In Invisible Boy, Cornelia Read continues her series starring ex-debutante Madeline Dare, a wisecracking investigator in the old style, whose previous 60s-flavored exploits readers enjoyed in A Field of Darkness and The Crazy School. Madeline and her inventor husband Dean have moved to New York City, where they share a Chelsea apartment with Madeline's sister Pagan and their mutual friend Sue. Madeline takes book-catalog phone orders while Dean sends out resumés and does odd carpentry jobs.

At a party, Maddie meets her ancestral cousin Cate Ludlam, who has organized volunteers to clear brush from a derelict family cemetery in Queens, 'the original burial ground for the village of Jamaica, starting in the sixteen hundreds.' Maddie decides to help. On her first stint at the cemetery, she finds the body of a three-year-old African American boy - and these are not old bones. She makes new friends of the investigator, Detective Skwarecki, and of the child's frail grandmother, who had tried and failed to rescue him. She also learns of abuse in her own family.
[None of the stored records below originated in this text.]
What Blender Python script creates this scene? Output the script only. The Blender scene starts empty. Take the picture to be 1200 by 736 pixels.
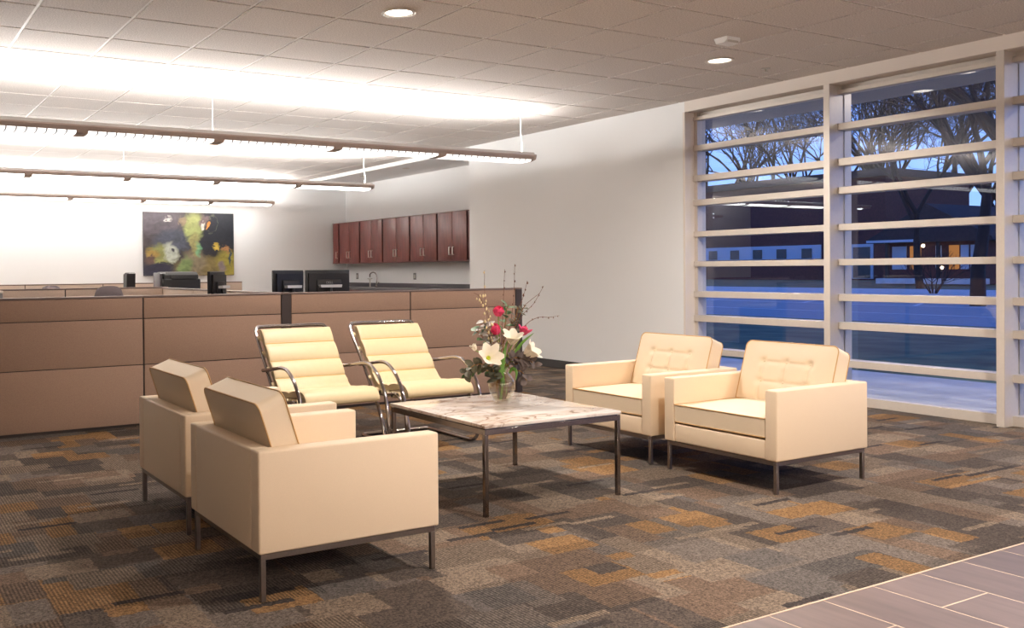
import bpy, bmesh, math, random
from mathutils import Vector, Matrix
random.seed(7)
PI = math.pi
sc = bpy.context.scene
COL = sc.collection

# ------------------------------------------------------------------ helpers
def s2l(c):
    return tuple(((v/255)/12.92 if v/255 <= .04045 else ((v/255+.055)/1.055)**2.4) for v in c)

class MB:
    """collects shapes; build() links them as ONE mesh object"""
    def __init__(s): s.v = []; s.f = []
    def add(s, vs, fs):
        o = len(s.v); s.v += [tuple(p) for p in vs]; s.f += [tuple(i+o for i in f) for f in fs]; return s
    def box(s, x0, x1, y0, y1, z0, z1, b=0.0, seg=2):
        if b <= 0:
            return s.add([(x0,y0,z0),(x1,y0,z0),(x1,y1,z0),(x0,y1,z0),(x0,y0,z1),(x1,y0,z1),(x1,y1,z1),(x0,y1,z1)],
                         [(0,3,2,1),(4,5,6,7),(0,1,5,4),(1,2,6,5),(2,3,7,6),(3,0,4,7)])
        bm = bmesh.new(); bmesh.ops.create_cube(bm, size=1)
        for v in bm.verts:
            v.co = ((x0+x1)/2+v.co.x*(x1-x0), (y0+y1)/2+v.co.y*(y1-y0), (z0+z1)/2+v.co.z*(z1-z0))
        bmesh.ops.bevel(bm, geom=bm.edges[:], offset=b, segments=seg, affect='EDGES', profile=.5)
        s.addbm(bm); return s
    def addbm(s, bm):
        bm.verts.index_update()
        s.add([v.co[:] for v in bm.verts], [[v.index for v in f.verts] for f in bm.faces]); bm.free()
    def tube(s, pts, r, n=8, closed=False, caps=True):
        P = [Vector(p) for p in pts]; m = len(P)
        rs = r if isinstance(r, (list, tuple)) else [r]*m
        T = []
        for i in range(m):
            a = P[(i-1) % m] if (closed or i > 0) else P[i]
            c = P[(i+1) % m] if (closed or i < m-1) else P[i]
            d = c-a
            T.append(d.normalized() if d.length > 1e-9 else Vector((0,0,1)))
        u = T[0].orthogonal().normalized()
        vs = []; fs = []
        for i in range(m):
            u = u - T[i]*u.dot(T[i])
            if u.length < 1e-6: u = T[i].orthogonal()
            u.normalize(); w = T[i].cross(u)
            for k in range(n):
                a = 2*PI*k/n
                vs.append(P[i]+(u*math.cos(a)+w*math.sin(a))*rs[i])
        for i in range(m-1 + (1 if closed else 0)):
            j = (i+1) % m
            off = 0
            if closed and j == 0:   # align the seam
                best = None
                for o in range(n):
                    d = (vs[i*n]-vs[j*n+o]).length
                    if best is None or d < best[0]: best = (d, o)
                off = best[1]
            for k in range(n):
                fs.append((i*n+k, i*n+(k+1) % n, j*n+(k+1+off) % n, j*n+(k+off) % n))
        if caps and not closed:
            fs.append(tuple(range(n-1, -1, -1))); fs.append(tuple((m-1)*n+k for k in range(n)))
        return s.add(vs, fs)
    def lathe(s, prof, c=(0,0,0), n=24, caps=True):
        vs = []; fs = []; m = len(prof)
        for r, z in prof:
            for k in range(n):
                a = 2*PI*k/n; vs.append((c[0]+r*math.cos(a), c[1]+r*math.sin(a), c[2]+z))
        for i in range(m-1):
            for k in range(n):
                fs.append((i*n+k, i*n+(k+1) % n, (i+1)*n+(k+1) % n, (i+1)*n+k))
        if caps:
            fs.append(tuple(range(n-1,-1,-1))); fs.append(tuple((m-1)*n+k for k in range(n)))
        return s.add(vs, fs)
    def prism(s, poly, axis, a, b):
        n = len(poly)
        def p(q, t):
            return {'x': (t, q[0], q[1]), 'y': (q[0], t, q[1]), 'z': (q[0], q[1], t)}[axis]
        return s.add([p(q, a) for q in poly]+[p(q, b) for q in poly],
                     [tuple(range(n-1,-1,-1)), tuple(range(n, 2*n))]+[(i, (i+1) % n, n+(i+1) % n, n+i) for i in range(n)])
    def grid(s, fn, nu, nv):
        return s.add([fn(i/nu, j/nv) for i in range(nu+1) for j in range(nv+1)],
                     [(i*(nv+1)+j, (i+1)*(nv+1)+j, (i+1)*(nv+1)+j+1, i*(nv+1)+j+1) for i in range(nu) for j in range(nv)])
    def xf(s, M):
        s.v = [tuple(M @ Vector(p)) for p in s.v]; return s
    def build(s, name, mat, parent=None, local=False, ang=40, recalc=True, smooth=True):
        me = bpy.data.meshes.new(name)
        o = bpy.data.objects.new(name, me); COL.objects.link(o)
        off = Vector((0,0,0))
        if parent is not None:
            o.parent = parent
            if not local:
                q = parent
                while q is not None: off += q.location; q = q.parent
        elif not local:
            xs = [p[0] for p in s.v]; ys = [p[1] for p in s.v]; zs = [p[2] for p in s.v]
            off = Vector(((min(xs)+max(xs))/2, (min(ys)+max(ys))/2, min(zs))); o.location = off
        me.from_pydata([(p[0]-off.x, p[1]-off.y, p[2]-off.z) for p in s.v], [], s.f)
        if recalc:
            bm = bmesh.new(); bm.from_mesh(me); bmesh.ops.recalc_face_normals(bm, faces=bm.faces[:]); bm.to_mesh(me); bm.free()
        if smooth:
            me.polygons.foreach_set('use_smooth', [True]*len(me.polygons))
            me.set_sharp_from_angle(angle=math.radians(ang))
        me.materials.append(mat); me.update()
        return o

def tag(o, label=None, cat=None, group=None, kind=None):
    if label: o['label'] = label
    if cat: o['category'] = cat
    if group: o['group'] = group
    if kind: o['kind'] = kind
    return o
def thing(name, label, cat, loc=(0,0,0), rz=0, group=None):
    o = bpy.data.objects.new(name, None); COL.objects.link(o)
    o.empty_display_size = .1
    o.location = loc; o.rotation_euler = (0,0,rz)
    return tag(o, label, cat, group)
def struct(name, loc=(0,0,0)):
    o = bpy.data.objects.new(name, None); COL.objects.link(o); o.location = loc; o['kind'] = 'structure'; return o
def copy_tree(o, parent=None):
    c = o.copy(); COL.objects.link(c); c.parent = parent
    for ch in list(o.children): copy_tree(ch, c)
    return c
def smooth_path(pts, sub=6, closed=False):
    P = [Vector(p) for p in pts]; n = len(P); out = []
    rng = n if closed else n-1
    for i in range(rng):
        p0 = P[(i-1) % n] if (closed or i > 0) else P[i]*2-P[i+1]
        p1 = P[i]; p2 = P[(i+1) % n]
        p3 = P[(i+2) % n] if (closed or i+2 < n) else P[i+1]*2-P[i]
        for k in range(sub):
            t = k/sub
            out.append(.5*((2*p1)+(p2-p0)*t+(2*p0-5*p1+4*p2-p3)*t*t+(3*p1-p0-3*p2+p3)*t**3))
    if not closed: out.append(P[-1])
    return out

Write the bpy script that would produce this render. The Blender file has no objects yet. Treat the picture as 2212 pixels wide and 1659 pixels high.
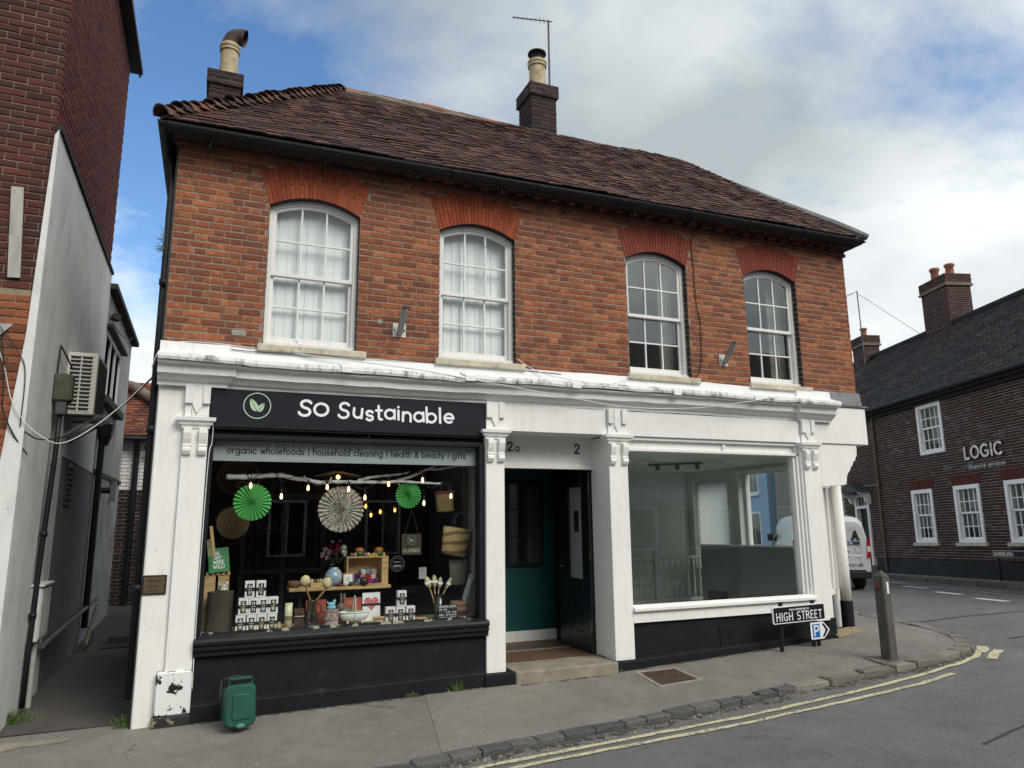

In parallel with the puzzle of who killed this regularly and brutally pummeled toddler - a puzzle that quickly turns into a courtroom drama in which Maddie and Cate are witnesses - someone tries to murder Madeline. She also makes contact with an old friend again, her Nutty Buddy (Dean's nickname), British/Florentine beauty Astrid. In boarding school, the duo ruled and had the whole world ahead of them. Now Astrid has married a Swiss importer (who gives Dean a job), but there's something very awry in her life. Madeline feels it's like 'watching somebody who really matters drifting out to sea, and I'm standing here on the beach doing nothing.'

Invisible Boy is a mix of mystery, courtroom drama and social commentary, enlivened by the heroine's wit - as when she comments that living in a studio apartment with her six-five hubbie 'would've felt like sharing a starter acquarium with Godzilla' - and attitude (that goes down much better in NY City than in the heartland). I look forward to more of Maddie Dare.